:: Exercise aim ::
Only the lines from the line containing "Recreate this scene as a Blender Python (bpy) script. The" to the line containing "from mathutils.bvhtree import BVHTree", with both of those lines, are to be repeated exactly. Leave the images out.

:: Task inputs ::
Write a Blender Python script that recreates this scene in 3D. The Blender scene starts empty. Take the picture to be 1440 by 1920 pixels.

---

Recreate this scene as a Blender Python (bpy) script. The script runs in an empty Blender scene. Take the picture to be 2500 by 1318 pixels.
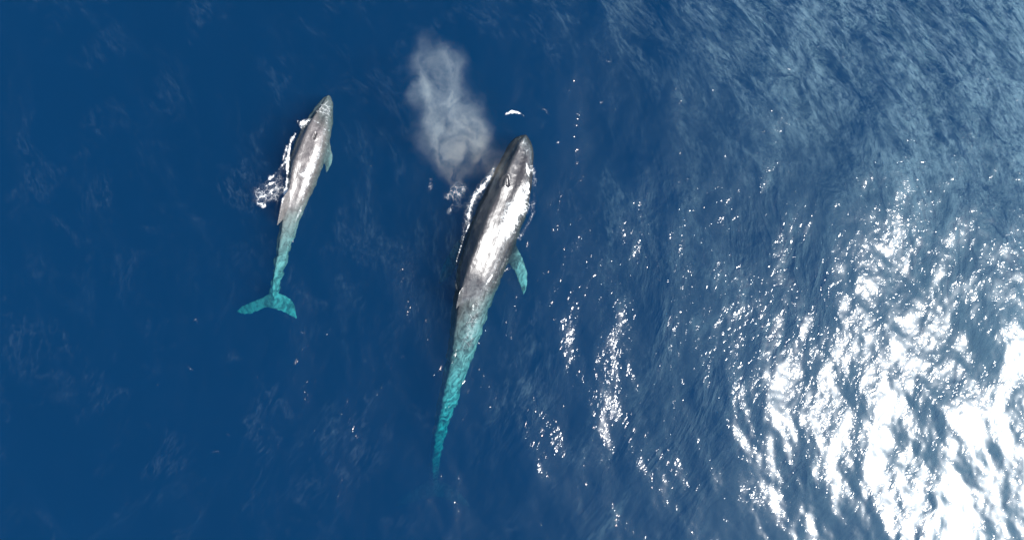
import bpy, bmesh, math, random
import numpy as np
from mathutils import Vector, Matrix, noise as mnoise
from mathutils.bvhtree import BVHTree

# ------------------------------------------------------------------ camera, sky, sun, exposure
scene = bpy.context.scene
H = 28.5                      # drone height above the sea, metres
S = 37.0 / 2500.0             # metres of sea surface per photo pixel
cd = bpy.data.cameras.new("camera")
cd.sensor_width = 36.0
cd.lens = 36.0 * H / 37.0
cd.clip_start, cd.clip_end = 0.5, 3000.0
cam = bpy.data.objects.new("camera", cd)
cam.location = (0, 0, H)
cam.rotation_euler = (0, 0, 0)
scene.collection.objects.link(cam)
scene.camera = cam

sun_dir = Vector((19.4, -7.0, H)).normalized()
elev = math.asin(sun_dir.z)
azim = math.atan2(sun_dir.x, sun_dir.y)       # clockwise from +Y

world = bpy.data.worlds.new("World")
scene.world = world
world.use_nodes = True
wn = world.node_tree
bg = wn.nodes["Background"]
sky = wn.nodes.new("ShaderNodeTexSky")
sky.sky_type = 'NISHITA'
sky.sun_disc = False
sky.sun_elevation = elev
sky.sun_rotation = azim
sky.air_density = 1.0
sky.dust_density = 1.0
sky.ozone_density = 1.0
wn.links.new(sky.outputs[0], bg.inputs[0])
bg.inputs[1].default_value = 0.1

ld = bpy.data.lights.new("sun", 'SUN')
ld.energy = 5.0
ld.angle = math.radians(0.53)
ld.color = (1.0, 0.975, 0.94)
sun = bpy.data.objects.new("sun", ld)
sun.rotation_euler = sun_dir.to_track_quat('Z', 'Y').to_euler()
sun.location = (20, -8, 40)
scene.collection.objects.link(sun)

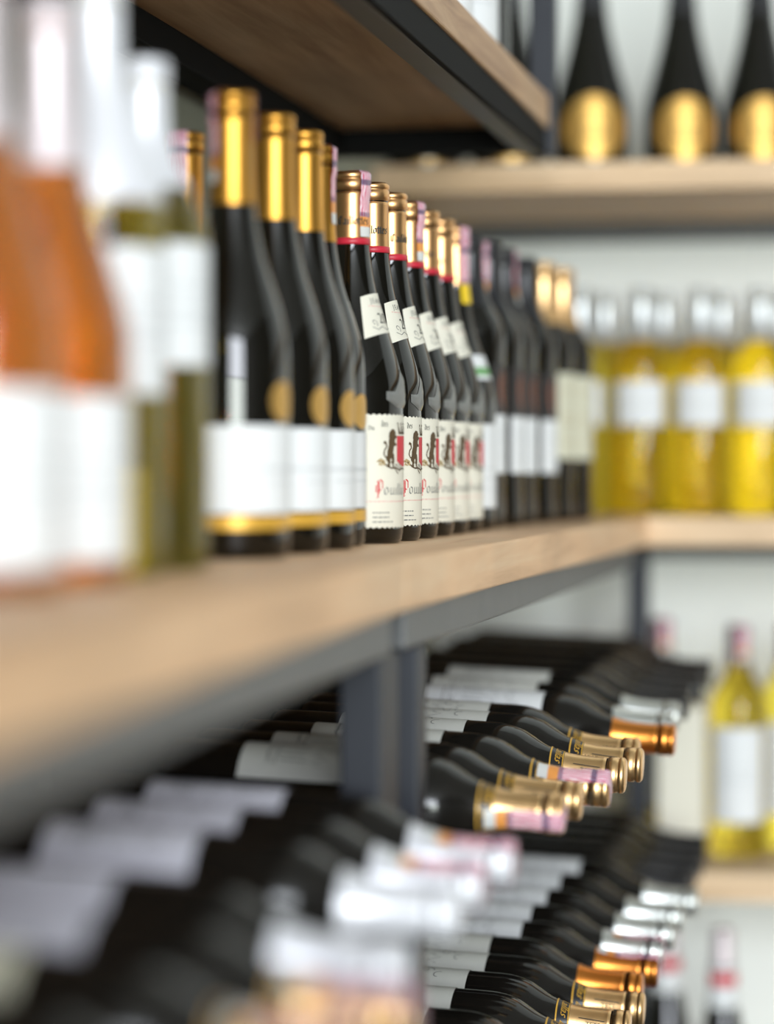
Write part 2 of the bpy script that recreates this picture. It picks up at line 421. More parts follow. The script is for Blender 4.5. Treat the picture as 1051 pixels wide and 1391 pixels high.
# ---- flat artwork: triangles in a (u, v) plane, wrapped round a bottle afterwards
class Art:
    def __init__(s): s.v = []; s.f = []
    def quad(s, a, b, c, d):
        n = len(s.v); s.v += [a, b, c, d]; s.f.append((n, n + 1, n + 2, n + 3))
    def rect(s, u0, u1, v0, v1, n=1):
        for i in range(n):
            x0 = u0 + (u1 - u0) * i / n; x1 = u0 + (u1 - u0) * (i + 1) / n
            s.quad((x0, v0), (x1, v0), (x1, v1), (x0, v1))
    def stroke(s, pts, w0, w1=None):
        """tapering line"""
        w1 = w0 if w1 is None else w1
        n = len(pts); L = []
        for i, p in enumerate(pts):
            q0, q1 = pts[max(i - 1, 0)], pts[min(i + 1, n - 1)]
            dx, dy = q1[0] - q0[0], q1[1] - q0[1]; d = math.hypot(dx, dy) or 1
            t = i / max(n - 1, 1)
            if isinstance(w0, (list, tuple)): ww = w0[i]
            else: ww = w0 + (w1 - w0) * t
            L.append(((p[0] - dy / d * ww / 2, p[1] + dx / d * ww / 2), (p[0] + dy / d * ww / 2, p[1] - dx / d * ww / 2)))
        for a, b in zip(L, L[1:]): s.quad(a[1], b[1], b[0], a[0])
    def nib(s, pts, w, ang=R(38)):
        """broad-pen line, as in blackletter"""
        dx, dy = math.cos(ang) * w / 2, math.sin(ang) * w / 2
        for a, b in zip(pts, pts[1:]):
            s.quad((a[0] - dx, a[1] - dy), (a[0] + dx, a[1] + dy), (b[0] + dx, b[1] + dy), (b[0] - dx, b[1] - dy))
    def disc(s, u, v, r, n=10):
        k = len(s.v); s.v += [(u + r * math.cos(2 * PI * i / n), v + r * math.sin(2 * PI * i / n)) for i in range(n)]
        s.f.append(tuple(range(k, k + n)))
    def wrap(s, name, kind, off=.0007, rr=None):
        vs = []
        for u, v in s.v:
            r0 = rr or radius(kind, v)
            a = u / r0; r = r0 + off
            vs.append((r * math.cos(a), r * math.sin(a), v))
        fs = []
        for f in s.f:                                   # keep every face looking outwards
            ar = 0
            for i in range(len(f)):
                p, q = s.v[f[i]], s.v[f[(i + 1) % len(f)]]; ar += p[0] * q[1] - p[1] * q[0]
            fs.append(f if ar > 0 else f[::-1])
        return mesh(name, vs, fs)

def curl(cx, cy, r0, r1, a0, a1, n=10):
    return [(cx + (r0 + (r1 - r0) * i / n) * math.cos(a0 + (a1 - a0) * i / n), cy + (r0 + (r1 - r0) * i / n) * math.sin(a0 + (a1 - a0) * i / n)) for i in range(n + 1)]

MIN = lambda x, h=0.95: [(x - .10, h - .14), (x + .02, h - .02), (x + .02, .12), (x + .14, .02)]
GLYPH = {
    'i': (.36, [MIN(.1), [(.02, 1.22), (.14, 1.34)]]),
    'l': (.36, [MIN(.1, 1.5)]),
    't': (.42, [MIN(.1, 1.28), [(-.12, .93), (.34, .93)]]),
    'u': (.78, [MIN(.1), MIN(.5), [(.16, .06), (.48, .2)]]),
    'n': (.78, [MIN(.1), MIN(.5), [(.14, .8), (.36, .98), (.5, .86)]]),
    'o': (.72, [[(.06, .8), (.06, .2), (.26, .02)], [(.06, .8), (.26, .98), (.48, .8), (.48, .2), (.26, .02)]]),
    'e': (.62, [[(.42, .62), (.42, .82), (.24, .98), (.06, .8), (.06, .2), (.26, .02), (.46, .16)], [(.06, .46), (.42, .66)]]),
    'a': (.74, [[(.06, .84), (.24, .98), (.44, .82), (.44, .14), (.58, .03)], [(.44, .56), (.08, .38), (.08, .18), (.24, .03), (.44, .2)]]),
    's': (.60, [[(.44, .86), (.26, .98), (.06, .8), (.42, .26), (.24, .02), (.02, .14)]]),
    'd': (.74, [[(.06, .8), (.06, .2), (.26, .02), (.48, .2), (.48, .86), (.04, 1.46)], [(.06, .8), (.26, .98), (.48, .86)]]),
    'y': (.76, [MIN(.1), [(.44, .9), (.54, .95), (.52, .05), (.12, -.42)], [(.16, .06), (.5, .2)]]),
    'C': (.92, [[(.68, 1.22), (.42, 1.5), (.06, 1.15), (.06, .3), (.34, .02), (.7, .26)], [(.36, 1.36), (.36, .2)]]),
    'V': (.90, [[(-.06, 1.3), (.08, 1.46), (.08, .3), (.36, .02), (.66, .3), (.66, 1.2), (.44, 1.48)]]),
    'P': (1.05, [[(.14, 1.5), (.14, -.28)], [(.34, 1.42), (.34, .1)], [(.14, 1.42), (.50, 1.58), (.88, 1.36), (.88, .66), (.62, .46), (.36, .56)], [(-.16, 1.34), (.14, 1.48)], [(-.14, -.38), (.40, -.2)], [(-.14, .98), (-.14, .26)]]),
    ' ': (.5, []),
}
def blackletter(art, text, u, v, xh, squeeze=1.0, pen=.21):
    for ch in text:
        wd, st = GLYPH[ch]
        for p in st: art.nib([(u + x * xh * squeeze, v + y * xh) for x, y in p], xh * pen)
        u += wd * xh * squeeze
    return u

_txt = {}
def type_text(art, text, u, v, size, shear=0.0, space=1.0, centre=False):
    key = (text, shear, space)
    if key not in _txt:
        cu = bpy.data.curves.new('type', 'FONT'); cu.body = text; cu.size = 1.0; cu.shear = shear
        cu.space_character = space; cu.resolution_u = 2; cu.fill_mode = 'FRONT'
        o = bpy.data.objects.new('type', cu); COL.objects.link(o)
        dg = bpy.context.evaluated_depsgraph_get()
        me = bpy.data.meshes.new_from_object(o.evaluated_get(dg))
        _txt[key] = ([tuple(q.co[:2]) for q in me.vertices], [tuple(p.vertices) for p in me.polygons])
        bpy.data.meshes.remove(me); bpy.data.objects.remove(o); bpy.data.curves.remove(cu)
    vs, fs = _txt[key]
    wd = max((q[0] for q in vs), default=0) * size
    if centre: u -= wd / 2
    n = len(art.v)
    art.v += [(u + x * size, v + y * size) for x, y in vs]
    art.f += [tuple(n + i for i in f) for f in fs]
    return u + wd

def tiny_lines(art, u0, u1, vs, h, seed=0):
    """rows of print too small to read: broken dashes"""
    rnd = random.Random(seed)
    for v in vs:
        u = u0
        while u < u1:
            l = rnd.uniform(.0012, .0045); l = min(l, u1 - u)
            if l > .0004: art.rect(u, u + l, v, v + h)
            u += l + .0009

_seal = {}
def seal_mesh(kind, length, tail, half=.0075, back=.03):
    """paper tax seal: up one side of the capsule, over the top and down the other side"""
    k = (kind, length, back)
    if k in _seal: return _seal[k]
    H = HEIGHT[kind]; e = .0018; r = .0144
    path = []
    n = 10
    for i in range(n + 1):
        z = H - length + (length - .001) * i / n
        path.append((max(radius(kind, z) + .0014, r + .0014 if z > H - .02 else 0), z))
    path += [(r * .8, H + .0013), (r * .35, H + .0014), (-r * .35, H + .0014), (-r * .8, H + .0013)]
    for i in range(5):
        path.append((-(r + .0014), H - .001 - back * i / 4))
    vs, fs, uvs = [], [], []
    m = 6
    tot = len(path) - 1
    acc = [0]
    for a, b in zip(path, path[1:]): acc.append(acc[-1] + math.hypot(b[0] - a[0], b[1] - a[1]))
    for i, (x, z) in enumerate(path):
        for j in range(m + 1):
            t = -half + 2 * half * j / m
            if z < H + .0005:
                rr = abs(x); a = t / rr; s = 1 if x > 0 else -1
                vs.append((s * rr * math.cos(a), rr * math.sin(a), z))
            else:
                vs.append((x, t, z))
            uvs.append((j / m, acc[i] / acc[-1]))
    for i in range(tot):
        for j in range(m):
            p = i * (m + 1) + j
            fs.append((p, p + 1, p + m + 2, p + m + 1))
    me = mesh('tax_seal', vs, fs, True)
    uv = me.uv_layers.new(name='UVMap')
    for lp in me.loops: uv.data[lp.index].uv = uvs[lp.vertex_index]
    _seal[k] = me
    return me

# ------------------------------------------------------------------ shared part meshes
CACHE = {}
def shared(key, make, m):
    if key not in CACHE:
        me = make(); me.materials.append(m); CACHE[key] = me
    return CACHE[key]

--

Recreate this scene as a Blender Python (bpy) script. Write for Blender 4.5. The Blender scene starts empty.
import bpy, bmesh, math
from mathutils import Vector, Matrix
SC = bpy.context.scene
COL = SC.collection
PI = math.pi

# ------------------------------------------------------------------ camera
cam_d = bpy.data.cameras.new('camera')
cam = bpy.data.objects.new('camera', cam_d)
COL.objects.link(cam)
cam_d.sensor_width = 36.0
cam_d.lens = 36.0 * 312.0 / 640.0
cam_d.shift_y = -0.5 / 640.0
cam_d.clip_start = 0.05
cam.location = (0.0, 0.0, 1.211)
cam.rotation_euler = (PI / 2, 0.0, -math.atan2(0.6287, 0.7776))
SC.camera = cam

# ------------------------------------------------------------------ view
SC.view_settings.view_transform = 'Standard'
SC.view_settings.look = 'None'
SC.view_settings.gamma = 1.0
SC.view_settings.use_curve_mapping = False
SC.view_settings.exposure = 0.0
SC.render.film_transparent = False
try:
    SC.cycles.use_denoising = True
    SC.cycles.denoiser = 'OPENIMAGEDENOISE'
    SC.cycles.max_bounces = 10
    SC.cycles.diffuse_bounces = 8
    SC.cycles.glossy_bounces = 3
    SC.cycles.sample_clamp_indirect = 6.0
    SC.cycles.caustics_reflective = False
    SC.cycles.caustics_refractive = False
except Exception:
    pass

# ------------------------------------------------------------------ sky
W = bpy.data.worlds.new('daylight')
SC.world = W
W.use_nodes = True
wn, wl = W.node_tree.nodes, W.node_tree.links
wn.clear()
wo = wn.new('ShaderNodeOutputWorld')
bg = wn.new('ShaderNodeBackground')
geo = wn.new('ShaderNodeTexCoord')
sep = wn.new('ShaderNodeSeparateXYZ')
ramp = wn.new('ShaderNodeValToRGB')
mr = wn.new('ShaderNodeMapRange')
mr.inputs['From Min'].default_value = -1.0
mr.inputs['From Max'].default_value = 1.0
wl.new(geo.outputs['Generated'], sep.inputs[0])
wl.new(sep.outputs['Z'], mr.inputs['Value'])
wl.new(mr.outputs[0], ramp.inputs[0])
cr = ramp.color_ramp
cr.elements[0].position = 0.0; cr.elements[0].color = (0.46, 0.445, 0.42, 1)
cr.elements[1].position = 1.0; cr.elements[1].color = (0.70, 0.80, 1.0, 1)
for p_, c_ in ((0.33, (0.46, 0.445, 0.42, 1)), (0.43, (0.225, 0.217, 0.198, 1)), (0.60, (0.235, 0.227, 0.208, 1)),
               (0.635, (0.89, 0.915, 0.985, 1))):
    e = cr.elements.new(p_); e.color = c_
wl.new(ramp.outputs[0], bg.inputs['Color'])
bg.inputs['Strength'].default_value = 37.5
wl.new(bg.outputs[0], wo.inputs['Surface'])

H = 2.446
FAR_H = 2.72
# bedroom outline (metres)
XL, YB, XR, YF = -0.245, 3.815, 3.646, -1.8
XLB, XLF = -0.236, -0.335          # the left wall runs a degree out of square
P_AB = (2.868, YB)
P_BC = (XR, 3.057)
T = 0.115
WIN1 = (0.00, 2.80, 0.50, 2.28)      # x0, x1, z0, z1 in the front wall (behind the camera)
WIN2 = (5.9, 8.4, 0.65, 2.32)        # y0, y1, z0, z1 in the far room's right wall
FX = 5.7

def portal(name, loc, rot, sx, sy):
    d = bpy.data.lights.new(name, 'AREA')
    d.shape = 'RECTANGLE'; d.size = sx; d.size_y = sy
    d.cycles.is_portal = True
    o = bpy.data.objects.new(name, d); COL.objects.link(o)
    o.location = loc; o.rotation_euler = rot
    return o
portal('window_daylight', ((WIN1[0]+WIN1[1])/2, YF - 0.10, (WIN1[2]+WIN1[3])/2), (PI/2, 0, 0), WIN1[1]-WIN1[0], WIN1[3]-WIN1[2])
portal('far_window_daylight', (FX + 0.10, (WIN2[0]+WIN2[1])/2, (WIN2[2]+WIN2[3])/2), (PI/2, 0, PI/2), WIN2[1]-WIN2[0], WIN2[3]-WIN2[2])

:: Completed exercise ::
Recreate this scene as a Blender Python (bpy) script. The script runs in an empty Blender scene. Take the picture to be 2500 by 1318 pixels.
import bpy, bmesh, math, random
import numpy as np
from mathutils import Vector, Matrix, noise as mnoise
from mathutils.bvhtree import BVHTree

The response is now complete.